If the Constitution is fully implemented, it shall help decentralise not just services but power. The governors can be very vital if they don’t get frustrated or misbehave.

But why do you expand Parliament yet functions have been decentralised to the county assemblies; why do you vote for more money for Parliament than counties? We need a smaller Parliament to deal with national functions. People are now exerting pressure on the governors directly; they don’t go to Nairobi, and to me that’s very healthy.

How do we make these counties economically viable?

They can be viable if they are allowed to do a number of things. They should not be barred from creating their own industries. Many of these projects can generate money from local resources.

Turkana and Lamu are sitting on wealth. Nyanza is full of minerals just awaiting exploration. We’ve not even started using the lake.

North Eastern has wealth and should not bring animals to Athi River (KMC); why can’t we have abattoirs there? We aren’t exploiting our resources adequately.

Some people are complaining that these counties are too many but they simply want us to go back to more centralisation. Reducing them will bring more conflict and politics.

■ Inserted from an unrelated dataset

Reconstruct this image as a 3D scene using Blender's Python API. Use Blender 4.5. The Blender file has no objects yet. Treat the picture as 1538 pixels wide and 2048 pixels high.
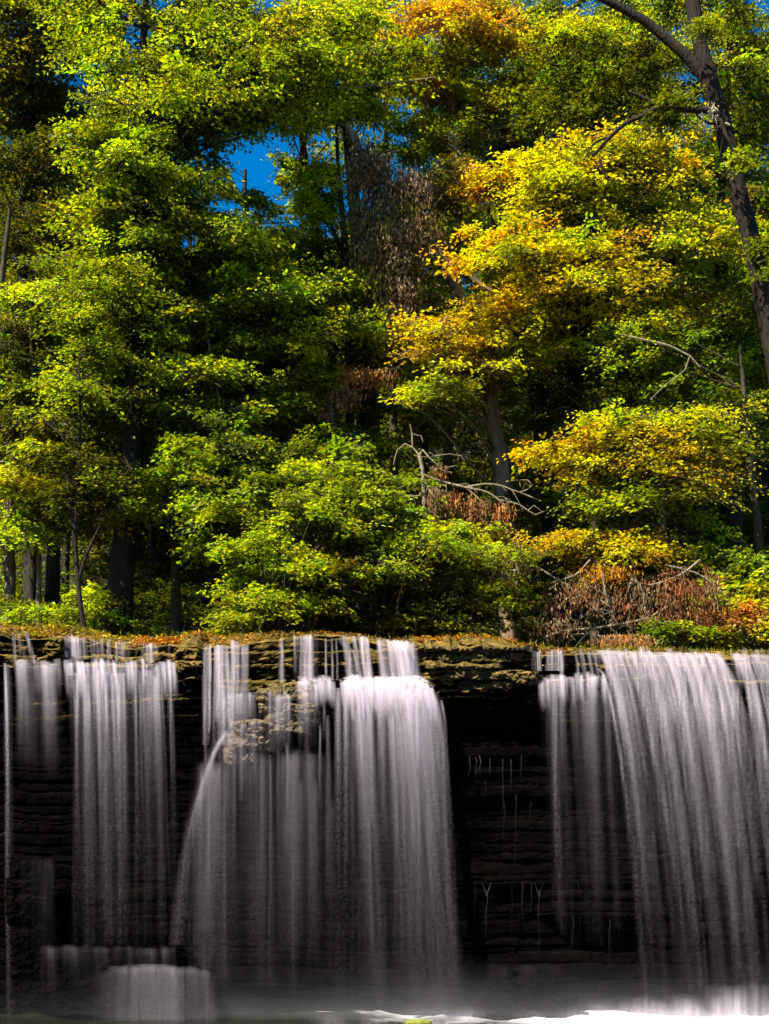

On education, do you think that the opening up and spreading of university education is a good thing?

It’s good in the sense that you offer opportunities for more Kenyans. At the moment, of those who qualify for university education, it’s only five per cent to six per cent who go to public universities. Yet in other parts of the world the minimum is 30 per cent.

But it must be planned; if they are public universities they must be financed. There is no sense in them being public yet they are being told to look for their own money.

The problem is planning for expansion; you should know the source of funding. It’s clear that the public universities, if encouraged, can generate a lot of money.

One particular area of concern is staff because the number of full professors in universities in Kenya is less than 300. And most of those are over 50 years old, yet it’s the younger professors who really do the work while the older professors philosophise.

When one gets a Nobel Prize, it’s not because of what they are doing but what they did 30 years back. So we need to catch the 35-50 groups; they can’t just appear from nowhere. Many old professors are leaving; who shall supervise students, who shall produce PhDs?

You collaborated with Unesco to produce the History of Africa series. Why is it we don’t even have one for Kenya at fifty or East Africa at 50 or Africa at 50?

The fault is ours. Taking the example of the History of Africa series, you realise that the initiative came originally from historians and African leaders and began with a conference in Ghana organised by Kwame Nkrumah during which he identified 12 of us and invited us to deliberate on the issue.

We agreed to write a proposal and hand it over to African heads of state who were going to meet in Addis Ababa.

We told Nkrumah to present the proposal to the leaders, for those who were already members of Unesco to raise funds for the project.

The heads passed it and it was equally passed in Paris. Then Unesco set up various conditions, nominated 35 of us, at least three quarters being African scholars.

None was to represent any particular country but we were tasked with scholarly compiling of a journal of African history. It took 20 years but it was produced in 15 languages, and is still being translated into other languages. This put African history on the world map.